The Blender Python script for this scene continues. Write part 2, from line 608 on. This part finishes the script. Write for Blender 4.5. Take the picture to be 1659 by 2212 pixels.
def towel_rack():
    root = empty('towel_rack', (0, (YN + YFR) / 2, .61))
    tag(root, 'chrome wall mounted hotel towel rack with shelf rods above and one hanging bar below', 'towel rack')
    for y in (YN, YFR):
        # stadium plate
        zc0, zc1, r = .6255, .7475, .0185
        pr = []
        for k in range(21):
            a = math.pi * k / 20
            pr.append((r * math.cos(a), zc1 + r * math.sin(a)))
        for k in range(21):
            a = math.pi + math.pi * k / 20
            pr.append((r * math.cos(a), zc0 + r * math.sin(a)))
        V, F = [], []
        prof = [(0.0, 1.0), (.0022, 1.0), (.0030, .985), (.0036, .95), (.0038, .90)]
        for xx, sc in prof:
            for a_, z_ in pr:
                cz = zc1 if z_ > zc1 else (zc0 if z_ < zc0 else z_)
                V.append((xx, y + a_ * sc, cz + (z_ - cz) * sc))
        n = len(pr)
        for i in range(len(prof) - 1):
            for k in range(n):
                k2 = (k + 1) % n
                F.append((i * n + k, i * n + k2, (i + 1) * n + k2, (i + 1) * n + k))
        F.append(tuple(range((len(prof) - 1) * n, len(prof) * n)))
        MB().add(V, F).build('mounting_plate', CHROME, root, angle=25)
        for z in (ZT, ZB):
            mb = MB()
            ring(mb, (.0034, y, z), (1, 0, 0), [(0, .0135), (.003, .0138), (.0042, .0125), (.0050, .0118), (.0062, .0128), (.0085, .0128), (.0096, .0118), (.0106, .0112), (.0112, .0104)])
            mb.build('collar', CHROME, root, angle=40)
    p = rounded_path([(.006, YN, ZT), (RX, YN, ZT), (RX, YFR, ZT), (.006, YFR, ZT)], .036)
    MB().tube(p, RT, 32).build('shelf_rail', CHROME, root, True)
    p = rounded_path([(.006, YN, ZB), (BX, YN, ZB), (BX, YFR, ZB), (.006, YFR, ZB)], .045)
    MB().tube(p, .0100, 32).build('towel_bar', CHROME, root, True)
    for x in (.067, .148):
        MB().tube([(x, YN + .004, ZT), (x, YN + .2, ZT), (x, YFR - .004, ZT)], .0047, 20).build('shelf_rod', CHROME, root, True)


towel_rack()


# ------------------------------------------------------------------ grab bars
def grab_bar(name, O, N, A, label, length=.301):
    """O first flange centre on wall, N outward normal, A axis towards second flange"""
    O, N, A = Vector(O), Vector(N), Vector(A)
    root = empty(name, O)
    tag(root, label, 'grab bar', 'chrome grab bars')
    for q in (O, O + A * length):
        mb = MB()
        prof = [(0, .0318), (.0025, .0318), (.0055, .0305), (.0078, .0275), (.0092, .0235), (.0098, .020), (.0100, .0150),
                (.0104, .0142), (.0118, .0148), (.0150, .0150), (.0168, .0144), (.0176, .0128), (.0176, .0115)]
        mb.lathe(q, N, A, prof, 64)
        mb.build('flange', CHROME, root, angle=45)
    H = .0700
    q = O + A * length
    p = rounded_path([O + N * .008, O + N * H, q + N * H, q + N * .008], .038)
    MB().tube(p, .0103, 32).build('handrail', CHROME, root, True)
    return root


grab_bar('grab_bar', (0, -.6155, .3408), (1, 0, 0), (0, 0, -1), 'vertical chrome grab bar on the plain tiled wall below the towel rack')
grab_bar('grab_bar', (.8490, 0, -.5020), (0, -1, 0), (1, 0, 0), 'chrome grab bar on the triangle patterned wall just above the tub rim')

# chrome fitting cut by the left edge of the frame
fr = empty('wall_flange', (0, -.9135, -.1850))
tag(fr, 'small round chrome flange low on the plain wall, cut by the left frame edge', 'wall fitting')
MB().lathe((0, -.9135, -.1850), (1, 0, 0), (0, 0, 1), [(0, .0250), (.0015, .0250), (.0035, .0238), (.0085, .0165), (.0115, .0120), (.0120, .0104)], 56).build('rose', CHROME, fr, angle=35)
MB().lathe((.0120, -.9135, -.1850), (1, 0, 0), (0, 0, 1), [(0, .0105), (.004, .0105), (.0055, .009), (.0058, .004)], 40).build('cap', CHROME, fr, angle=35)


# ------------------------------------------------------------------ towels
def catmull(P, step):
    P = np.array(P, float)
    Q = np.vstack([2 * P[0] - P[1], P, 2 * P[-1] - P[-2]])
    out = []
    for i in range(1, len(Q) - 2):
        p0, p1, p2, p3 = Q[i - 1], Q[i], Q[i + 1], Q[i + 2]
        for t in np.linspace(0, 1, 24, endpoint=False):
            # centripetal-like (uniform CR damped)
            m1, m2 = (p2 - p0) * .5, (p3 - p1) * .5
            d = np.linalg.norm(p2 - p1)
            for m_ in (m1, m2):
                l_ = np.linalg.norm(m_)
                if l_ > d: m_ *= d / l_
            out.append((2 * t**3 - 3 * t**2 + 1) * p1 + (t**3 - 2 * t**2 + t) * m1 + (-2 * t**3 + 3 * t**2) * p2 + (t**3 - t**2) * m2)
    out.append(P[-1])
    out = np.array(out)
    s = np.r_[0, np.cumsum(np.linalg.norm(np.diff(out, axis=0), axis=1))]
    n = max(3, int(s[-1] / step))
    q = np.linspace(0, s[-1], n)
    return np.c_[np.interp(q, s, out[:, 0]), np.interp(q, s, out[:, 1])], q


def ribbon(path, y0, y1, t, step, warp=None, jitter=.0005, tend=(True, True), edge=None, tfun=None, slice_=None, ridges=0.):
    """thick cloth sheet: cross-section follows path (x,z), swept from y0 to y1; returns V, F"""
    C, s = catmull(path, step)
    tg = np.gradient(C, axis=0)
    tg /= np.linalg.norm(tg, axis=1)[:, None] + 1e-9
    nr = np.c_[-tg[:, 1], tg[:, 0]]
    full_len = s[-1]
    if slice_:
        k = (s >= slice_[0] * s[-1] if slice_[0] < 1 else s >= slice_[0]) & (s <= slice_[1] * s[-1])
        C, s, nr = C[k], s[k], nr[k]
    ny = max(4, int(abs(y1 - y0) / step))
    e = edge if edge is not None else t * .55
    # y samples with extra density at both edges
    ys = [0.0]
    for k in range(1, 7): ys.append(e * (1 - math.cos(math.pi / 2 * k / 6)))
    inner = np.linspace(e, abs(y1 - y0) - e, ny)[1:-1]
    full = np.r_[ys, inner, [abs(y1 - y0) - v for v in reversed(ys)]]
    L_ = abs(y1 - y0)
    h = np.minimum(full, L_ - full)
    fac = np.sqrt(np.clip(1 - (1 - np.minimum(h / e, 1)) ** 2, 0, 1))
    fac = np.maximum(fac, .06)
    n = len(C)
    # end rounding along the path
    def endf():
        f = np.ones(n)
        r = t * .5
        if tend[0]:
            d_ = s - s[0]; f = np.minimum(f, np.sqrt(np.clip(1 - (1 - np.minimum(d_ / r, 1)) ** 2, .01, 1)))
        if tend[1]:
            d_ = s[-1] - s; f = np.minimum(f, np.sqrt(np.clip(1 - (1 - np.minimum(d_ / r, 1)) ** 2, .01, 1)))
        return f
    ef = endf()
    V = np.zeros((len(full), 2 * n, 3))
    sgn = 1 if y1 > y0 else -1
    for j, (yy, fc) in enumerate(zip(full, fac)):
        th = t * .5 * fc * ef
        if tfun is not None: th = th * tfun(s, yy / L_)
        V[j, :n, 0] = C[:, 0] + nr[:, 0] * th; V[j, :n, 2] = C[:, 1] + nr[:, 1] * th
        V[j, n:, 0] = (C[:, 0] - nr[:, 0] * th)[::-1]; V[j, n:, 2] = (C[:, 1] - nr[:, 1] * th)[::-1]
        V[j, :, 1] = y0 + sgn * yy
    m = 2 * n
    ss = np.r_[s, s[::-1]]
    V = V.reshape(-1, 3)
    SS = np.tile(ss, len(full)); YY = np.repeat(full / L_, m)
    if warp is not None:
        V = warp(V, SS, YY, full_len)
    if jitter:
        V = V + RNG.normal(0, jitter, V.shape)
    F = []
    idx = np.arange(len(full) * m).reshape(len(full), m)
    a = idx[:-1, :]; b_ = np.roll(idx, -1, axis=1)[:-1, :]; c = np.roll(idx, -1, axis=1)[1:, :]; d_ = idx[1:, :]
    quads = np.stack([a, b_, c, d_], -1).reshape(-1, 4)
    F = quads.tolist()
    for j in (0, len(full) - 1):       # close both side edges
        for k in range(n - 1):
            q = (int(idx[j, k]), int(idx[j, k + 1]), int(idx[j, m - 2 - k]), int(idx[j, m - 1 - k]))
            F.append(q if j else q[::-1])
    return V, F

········

§ Work to be completed
Pick out all lines containing the string "from".

§ Worked answer
The Blender Python script for this scene continues. Write part 2, from line 608 on. This part finishes the script. Write for Blender 4.5. Take the picture to be 1659 by 2212 pixels.
    """thick cloth sheet: cross-section follows path (x,z), swept from y0 to y1; returns V, F"""